Publicado em O Estado de S. Paulo, 10/09/2002.
O desemprego e a guerra de números
Ao assistir os programas do horário político, os eleitores devem estar atônitos com a guerra de números sobre o desemprego. Lula, Ciro e Garotinho, com base nos dados do último censo demográfico, dizem existir entre 11,4 milhões e 11,7 milhões de desempregados no Brasil - cerca de 15% da população economicamente ativa.
Serra evita as cifras, mas o Presidente Fernando Henrique Cardoso usou a atual taxa de desemprego metropolitano - 7,5% - para estimar o total de desempregados no país, chegando a, no máximo, 6 milhões de pessoas.
Apesar de tamanha divergência, esses números são gerados pela mesma instituição - o IBGE. Como explicar?

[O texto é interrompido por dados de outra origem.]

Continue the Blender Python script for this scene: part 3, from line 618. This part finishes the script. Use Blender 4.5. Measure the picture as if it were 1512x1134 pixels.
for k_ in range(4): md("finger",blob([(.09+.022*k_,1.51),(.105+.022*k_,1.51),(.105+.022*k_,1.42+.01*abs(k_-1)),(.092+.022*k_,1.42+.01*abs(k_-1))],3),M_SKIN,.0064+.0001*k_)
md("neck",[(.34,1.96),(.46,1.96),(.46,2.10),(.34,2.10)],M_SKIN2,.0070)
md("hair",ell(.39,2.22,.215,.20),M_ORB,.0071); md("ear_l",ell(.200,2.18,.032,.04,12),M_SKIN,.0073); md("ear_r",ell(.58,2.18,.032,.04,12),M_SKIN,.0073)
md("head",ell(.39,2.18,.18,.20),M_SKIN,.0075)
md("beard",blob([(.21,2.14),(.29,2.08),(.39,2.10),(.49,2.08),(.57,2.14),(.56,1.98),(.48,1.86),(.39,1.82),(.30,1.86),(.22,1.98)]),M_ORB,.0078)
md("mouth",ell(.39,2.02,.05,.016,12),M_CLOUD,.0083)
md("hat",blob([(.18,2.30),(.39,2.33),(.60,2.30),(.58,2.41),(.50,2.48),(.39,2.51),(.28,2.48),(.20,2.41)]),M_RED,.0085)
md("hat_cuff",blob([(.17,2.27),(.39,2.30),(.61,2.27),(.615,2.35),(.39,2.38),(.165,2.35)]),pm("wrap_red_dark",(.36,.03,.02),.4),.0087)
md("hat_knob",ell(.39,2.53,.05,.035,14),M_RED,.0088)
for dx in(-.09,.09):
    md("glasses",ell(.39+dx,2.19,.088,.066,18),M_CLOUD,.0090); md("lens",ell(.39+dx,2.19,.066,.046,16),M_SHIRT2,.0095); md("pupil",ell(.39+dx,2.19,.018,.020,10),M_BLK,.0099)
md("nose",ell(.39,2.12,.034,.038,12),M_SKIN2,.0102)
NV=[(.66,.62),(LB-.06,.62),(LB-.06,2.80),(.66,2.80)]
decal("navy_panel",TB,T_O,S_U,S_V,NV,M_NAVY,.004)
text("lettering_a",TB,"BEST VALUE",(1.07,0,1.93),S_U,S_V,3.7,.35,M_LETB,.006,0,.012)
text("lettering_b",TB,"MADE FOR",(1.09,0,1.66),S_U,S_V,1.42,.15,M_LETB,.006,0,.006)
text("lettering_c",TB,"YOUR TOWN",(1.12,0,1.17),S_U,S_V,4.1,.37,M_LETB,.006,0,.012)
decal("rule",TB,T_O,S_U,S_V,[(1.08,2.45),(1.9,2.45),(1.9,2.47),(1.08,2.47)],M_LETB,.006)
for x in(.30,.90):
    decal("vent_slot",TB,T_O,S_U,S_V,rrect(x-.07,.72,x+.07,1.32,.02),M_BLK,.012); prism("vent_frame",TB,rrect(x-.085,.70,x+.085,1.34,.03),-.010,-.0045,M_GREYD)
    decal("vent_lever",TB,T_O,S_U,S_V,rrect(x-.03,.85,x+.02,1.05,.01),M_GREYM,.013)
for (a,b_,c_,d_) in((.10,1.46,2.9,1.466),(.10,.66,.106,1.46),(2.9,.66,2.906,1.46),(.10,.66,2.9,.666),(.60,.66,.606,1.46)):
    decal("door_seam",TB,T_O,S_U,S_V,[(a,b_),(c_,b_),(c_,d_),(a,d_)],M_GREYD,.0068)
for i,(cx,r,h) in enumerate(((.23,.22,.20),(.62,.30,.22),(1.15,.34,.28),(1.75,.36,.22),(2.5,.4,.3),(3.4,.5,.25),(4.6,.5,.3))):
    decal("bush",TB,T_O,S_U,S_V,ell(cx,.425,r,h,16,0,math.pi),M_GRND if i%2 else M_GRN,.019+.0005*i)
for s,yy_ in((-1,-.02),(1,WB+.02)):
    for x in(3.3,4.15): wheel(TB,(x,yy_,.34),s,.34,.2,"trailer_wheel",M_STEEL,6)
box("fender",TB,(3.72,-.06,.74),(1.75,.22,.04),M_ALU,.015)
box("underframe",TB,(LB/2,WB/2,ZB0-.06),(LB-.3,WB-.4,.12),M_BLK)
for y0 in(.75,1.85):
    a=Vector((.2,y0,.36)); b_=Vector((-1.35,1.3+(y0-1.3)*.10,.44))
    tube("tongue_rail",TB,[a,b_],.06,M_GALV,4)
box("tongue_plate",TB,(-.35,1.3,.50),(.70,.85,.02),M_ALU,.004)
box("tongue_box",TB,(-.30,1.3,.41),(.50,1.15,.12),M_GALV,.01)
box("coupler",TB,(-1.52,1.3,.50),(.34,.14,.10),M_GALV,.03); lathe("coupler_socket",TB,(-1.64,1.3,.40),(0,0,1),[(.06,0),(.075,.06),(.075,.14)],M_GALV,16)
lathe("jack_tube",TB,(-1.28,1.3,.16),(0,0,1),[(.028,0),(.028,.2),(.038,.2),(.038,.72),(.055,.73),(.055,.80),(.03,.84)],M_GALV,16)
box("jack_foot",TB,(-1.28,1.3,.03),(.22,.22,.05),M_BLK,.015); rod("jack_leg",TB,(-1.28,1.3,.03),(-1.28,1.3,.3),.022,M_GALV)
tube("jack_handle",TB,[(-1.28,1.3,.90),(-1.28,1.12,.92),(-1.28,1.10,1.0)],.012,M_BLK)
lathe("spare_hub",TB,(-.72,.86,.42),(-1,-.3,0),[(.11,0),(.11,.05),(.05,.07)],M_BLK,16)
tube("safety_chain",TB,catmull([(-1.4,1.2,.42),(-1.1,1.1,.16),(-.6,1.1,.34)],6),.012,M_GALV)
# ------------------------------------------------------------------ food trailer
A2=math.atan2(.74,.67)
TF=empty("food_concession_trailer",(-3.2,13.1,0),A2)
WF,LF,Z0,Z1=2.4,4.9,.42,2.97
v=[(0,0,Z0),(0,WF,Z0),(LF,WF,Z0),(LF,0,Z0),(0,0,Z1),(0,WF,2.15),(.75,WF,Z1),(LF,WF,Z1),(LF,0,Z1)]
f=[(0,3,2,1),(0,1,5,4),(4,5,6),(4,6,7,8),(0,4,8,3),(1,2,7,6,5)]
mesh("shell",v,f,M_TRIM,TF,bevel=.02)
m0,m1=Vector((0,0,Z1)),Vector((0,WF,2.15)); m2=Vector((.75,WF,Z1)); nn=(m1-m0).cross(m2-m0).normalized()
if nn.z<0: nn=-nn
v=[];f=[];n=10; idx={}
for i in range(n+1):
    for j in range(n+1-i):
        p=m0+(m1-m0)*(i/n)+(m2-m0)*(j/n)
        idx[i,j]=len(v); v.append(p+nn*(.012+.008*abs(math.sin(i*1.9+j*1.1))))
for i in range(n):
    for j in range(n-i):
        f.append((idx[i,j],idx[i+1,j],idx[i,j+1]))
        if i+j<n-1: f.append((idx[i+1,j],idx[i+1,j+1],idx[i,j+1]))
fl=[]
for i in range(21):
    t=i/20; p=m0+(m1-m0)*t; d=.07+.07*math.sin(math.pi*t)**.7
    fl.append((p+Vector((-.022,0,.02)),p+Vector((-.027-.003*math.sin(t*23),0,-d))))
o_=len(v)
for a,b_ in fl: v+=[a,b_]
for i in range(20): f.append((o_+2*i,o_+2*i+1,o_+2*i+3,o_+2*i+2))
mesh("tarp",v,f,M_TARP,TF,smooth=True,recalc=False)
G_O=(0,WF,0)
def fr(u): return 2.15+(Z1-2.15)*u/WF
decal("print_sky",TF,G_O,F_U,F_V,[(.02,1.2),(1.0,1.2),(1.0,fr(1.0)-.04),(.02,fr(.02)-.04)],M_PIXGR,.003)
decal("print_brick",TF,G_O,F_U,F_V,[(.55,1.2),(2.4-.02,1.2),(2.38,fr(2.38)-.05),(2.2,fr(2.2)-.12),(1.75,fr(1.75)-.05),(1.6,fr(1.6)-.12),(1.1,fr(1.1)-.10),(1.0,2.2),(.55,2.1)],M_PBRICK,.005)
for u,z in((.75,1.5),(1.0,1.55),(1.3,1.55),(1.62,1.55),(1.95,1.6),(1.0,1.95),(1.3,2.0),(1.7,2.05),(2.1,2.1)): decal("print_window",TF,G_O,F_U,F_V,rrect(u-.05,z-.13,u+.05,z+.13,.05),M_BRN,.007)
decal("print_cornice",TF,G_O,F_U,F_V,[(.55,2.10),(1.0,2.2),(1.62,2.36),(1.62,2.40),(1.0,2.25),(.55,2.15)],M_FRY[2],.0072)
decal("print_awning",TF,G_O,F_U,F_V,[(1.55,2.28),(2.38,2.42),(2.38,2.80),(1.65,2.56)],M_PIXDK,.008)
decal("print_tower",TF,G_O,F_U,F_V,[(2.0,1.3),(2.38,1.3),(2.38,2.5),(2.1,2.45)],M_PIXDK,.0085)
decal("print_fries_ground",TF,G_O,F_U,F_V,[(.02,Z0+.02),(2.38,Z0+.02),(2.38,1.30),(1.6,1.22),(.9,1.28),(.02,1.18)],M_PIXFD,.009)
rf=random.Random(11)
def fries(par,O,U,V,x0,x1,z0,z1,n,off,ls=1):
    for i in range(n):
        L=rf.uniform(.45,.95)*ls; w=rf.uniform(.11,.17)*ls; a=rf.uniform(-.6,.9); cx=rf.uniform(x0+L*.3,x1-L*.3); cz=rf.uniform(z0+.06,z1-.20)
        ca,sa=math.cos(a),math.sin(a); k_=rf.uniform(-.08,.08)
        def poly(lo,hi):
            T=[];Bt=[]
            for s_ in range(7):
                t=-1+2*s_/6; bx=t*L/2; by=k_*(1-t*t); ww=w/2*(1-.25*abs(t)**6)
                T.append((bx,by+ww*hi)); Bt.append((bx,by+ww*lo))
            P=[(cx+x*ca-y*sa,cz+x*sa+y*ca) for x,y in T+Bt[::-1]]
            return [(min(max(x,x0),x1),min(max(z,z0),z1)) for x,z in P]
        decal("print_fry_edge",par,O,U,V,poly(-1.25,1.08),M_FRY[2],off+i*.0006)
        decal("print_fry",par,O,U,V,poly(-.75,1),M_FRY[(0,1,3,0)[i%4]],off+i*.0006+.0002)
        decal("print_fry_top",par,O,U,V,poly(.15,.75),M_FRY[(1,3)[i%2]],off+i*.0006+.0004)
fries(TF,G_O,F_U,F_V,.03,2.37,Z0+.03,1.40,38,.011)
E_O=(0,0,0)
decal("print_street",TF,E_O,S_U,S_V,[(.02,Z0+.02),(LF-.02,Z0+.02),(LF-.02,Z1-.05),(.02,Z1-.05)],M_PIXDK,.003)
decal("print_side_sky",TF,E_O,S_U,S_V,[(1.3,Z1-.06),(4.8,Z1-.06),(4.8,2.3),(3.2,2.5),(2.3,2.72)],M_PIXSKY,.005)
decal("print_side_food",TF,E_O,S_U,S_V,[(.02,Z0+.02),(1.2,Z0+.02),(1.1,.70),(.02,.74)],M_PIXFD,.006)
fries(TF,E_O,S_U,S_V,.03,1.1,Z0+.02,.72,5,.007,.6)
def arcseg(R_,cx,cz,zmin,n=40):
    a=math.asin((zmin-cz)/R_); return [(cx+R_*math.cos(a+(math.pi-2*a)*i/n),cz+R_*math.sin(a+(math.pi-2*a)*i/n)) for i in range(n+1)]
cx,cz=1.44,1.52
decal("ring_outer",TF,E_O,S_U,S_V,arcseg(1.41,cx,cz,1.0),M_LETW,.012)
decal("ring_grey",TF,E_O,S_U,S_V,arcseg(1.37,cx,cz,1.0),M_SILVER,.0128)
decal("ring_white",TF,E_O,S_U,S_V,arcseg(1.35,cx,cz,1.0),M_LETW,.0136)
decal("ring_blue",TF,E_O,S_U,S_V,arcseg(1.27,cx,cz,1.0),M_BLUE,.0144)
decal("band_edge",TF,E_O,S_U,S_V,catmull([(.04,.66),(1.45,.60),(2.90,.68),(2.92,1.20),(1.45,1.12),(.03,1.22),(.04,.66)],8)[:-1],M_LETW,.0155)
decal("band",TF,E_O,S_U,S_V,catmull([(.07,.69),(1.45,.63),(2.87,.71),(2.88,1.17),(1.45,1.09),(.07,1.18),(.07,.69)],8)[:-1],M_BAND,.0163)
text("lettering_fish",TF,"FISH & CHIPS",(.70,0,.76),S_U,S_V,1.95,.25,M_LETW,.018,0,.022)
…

As taxas de desemprego são obtidas através da Pesquisa Mensal de Emprego (PME) que cobre seis regiões metropolitanas (Recife, Salvador, Belo Horizonte, Rio de Janeiro, São Paulo e Porto Alegre), onde, todos os meses, o IBGE entrevista pessoas (de 15 anos e mais) para saber o que fizeram nos 7 e nos 30 dias anteriores à entrevista. A taxa de desemprego mais divulgada (e usada para comparações internacionais), é a que se refere aos 7 dias que, em julho de 2002, foi de 7,5%. Para 30 dias, foi de 8,2%.
Seguindo recomendações da Organização Internacional do Trabalho (OIT), a PME define como desempregadas as pessoas que, estando sem fazer nada nos 7 ou 30 dias anteriores, buscaram trabalho e não encontraram.
Dentre as pesquisas do IBGE, a PME é o levantamento mais rigoroso para medir o desemprego. Mas a instituição estuda a questão do trabalho em outras pesquisas. Uma delas é o censo.
Todavia, entre a PME e o censo há uma enorme distância. Além da diferença amostral (a PME é metropolitana e o censo é nacional), há importantes distinções conceituais. No último censo, os entrevistadores perguntaram para as pessoas (de 10 anos e mais) o que fizeram na última semana de julho de 2000 e, para as que não trabalharam, se tomaram providências para procurar trabalho ao longo daquele mês (julho) - e não como faz a PME que estuda o ocorrido os 7 ou 30 dias imediatamente anteriores. Devido ao efeito memória, as respostas dadas pelos entrevistados aos recenseadores em agosto devem ser mais fidedignas do que os que responderam em outubro ou novembro. Mas há diferenças mais profundas.
O censo-2000 revelou que o número de pessoas ocupadas foi de aproximadamente 64,7 milhões e o da população economicamente ativa (PEA) de 76,1 milhões. Ao subtrair o primeiro do segundo, surgiram os alardeados 11,4 milhões de desocupados, ou cerca de 15% da PEA.
Em vista das grandes diferenças das definições entre o censo-2000 e a PME, essa não pode ser considerada como taxa de desemprego. Para os que, incorretamente, o fazem, (levando em conta o período de 30 dias), pergunta-se: como explicar que a proporção dos desocupados do censo-2000 (15%) foi mais do dobro da proporção encontrada nas grandes metrópoles no segundo semestre daquele ano (7,2%), se as pesquisas mostram, por exemplo, que houve muito mais indústrias que migraram das metrópoles para o interior do que vice versa?
Essa e outras inconsistências surpreenderam vários pesquisadores. Ao compararem os resultados do censo-2000 com os da Pesquisa Nacional por Amostra de Domicílios (PNAD) de 1999, que também tem abrangência nacional, surgiram contradições mais desconcertantes.
Em relação à PNAD-1999, a PEA do censo-2000 encolheu cerca de 3 milhões; os ocupados diminuíram em 7 milhões; os desocupados aumentaram em quase 4 milhões. Poderiam esses "choques demográficos" ocorrer em apenas 12 meses? Não. É um período muito curto para tamanha revolução. Além do mais, houve muita mudança nas proporções das ocupações, o que também não acontece de um ano para outro.
Os desencontros entre o censo-2000, a PNAD-1999 e a PME-2000, desaconselham o cálculo de taxas de desemprego com base nos dados censitários e desautorizam os 11,4 milhões ou 11,7 milhões de desempregados. Na pior das hipóteses, o Brasil deve ter chegado aos 6 milhões de desempregados.
Isso em nada diminui a gravidade do desemprego. Mas, para o eleitor convém saber qual é o conceito usado pelos candidatos. Os que partem dos 11,4 milhões ou 11,7 milhões, se eleitos, terão de resolver o problema desse colossal estoque de desempregados e de mais 6 milhões de jovens que adentrarão no mercado de trabalho durante o seu mandato - no mínimo. Sua meta terá de ser de 18 milhões de empregos. Qual é o programa que garante tamanha façanha?